OUR SAY: Workforce message very important for the classroom

MENTION finding a job at the moment and it is the workforce changes the Abbott government is trying to implement that come to mind, but Thursday was a reminder of the important role of the NSW government, particularly through education and not just in the classroom.

With a jobs expo underway it was an excellent opportunity for both Minister for Aboriginal Affairs Victor Dominello and Minister for Women Pru Goward to focus on the opportunities and inequities in the labour market.

Minister Goward’s message to young women and to employers was that it takes more than a legislative framework to change workplace practices, it takes a change in attitude, and not just from employers.

While employers do need to take steps to counter gender bias when hiring staff it is important that girls and young women contemplating subject choices at school and career paths don’t limit their options by avoiding trades traditionally associated with men.

In Orange the sight of women in mining industry gear is not unusual and many have found well paid work driving very expensive heavy machinery, but in skilled trades in general they are under represented and the workforce is the poorer for it.

There are also barriers to women’s career progress because of inflexible and often discriminatory attitudes to maternity leave, childcare and structuring part-time work.

Minister Dominello praised the progress which has been made in providing school and vocational education for indigenous students here.

In Canobolas Rural Technology High School and TAFE’S Winhanganha Aboriginal learning centre Orange has two educational facilities which are helping overcome the stubbornly high levels of unemployment in the indigenous community.

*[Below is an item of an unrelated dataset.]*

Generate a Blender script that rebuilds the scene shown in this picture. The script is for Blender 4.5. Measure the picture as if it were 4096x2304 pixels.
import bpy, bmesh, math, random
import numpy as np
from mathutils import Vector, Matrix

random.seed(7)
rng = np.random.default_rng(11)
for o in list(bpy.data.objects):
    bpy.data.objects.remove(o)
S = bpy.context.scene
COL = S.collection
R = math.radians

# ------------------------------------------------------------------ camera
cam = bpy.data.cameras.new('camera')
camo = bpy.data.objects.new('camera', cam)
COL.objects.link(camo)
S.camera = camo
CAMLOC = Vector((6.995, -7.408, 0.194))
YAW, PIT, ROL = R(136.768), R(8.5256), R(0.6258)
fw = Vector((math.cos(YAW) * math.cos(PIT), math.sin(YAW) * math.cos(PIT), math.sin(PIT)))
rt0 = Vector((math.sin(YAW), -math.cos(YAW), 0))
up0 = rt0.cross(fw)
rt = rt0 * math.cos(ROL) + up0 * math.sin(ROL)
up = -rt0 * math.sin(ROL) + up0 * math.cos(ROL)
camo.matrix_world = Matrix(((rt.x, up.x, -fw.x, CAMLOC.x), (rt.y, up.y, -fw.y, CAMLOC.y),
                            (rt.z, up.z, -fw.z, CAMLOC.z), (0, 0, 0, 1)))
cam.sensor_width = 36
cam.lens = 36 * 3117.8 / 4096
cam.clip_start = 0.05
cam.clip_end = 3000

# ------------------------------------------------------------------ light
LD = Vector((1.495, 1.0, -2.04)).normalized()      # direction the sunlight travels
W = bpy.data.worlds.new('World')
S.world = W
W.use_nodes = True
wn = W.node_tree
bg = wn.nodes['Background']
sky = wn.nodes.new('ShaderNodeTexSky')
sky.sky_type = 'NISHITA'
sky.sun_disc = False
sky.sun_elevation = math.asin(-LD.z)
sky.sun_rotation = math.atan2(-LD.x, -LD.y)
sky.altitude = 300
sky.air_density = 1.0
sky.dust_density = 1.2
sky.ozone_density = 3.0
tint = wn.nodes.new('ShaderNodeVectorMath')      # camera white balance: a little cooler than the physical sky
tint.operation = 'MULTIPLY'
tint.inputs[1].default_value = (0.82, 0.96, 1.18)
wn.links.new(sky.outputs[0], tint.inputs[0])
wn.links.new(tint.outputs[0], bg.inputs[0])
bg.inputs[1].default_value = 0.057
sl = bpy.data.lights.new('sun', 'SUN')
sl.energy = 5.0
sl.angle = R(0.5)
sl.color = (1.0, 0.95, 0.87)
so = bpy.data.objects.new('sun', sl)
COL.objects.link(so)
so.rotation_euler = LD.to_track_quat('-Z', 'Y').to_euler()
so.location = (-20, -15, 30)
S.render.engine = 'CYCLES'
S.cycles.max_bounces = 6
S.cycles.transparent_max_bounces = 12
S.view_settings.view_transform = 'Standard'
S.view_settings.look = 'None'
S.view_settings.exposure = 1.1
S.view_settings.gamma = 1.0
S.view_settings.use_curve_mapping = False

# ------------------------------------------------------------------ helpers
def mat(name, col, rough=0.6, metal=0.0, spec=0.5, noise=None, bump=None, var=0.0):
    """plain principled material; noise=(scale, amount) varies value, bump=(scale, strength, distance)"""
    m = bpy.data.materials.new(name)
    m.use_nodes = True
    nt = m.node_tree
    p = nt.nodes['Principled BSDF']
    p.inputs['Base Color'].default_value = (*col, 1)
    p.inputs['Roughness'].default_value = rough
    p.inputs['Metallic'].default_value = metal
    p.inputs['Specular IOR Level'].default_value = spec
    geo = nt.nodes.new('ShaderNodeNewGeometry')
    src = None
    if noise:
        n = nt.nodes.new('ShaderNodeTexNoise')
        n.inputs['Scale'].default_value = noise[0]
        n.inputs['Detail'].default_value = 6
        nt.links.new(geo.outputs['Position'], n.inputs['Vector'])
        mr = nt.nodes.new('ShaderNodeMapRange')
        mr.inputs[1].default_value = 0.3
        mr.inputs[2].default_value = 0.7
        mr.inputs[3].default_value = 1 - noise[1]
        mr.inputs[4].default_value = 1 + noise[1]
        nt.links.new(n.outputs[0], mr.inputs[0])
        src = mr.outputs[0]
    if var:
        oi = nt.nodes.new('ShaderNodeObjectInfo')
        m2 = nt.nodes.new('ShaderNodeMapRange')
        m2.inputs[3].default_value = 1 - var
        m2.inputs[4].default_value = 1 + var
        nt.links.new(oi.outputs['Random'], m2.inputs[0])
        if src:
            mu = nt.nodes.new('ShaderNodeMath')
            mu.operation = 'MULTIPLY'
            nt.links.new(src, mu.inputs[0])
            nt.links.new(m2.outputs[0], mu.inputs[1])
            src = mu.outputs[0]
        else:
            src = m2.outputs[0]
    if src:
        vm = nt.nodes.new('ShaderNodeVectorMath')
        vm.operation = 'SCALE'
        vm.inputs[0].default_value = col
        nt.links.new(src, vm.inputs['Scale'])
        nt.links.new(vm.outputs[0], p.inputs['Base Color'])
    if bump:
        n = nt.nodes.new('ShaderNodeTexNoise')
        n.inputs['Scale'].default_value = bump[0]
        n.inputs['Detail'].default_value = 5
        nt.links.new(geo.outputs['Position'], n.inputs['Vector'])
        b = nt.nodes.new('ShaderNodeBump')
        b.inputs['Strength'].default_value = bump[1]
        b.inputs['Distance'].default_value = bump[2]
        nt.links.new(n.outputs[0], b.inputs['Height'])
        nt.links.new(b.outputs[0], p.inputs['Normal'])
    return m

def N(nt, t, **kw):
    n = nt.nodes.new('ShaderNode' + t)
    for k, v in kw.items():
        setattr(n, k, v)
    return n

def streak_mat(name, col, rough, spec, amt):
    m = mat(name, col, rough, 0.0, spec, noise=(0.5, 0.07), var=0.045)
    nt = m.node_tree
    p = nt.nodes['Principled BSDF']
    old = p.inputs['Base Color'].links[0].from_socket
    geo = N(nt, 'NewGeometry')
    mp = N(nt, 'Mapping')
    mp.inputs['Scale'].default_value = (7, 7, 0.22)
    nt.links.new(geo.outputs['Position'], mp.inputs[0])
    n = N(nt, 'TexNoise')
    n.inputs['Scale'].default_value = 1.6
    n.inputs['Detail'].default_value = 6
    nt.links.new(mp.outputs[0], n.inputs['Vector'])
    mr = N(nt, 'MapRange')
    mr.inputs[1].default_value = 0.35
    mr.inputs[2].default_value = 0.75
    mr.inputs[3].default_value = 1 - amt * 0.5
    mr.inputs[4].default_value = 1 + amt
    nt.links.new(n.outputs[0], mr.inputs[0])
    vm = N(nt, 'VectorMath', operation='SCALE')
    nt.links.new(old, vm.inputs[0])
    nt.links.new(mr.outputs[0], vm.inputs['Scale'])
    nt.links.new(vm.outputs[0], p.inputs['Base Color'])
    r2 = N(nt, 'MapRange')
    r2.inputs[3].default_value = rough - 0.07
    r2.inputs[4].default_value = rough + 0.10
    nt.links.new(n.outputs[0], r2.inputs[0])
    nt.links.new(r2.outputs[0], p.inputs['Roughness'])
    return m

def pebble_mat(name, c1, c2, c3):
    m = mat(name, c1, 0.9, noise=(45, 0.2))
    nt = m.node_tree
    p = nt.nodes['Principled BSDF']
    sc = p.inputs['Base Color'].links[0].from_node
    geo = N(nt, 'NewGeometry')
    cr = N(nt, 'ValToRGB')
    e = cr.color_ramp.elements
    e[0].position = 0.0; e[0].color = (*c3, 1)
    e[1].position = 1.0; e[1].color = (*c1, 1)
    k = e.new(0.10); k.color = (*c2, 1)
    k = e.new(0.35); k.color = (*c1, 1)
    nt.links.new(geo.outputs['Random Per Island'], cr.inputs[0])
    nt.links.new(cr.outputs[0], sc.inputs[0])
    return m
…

Mr Dominello pointed to a recent survey which found a substantial number of Australians considered Aboriginal people lazy and unfairly favoured with government programs. What many Australians removed from the Aboriginal experience don’t see is the poor educational outcomes and limited job opportunities which have confronted Aborigines in the past.

Access to meaningful employment is a right every Australian should enjoy but this is not the reality. In Orange concrete steps are being taken towards this goal.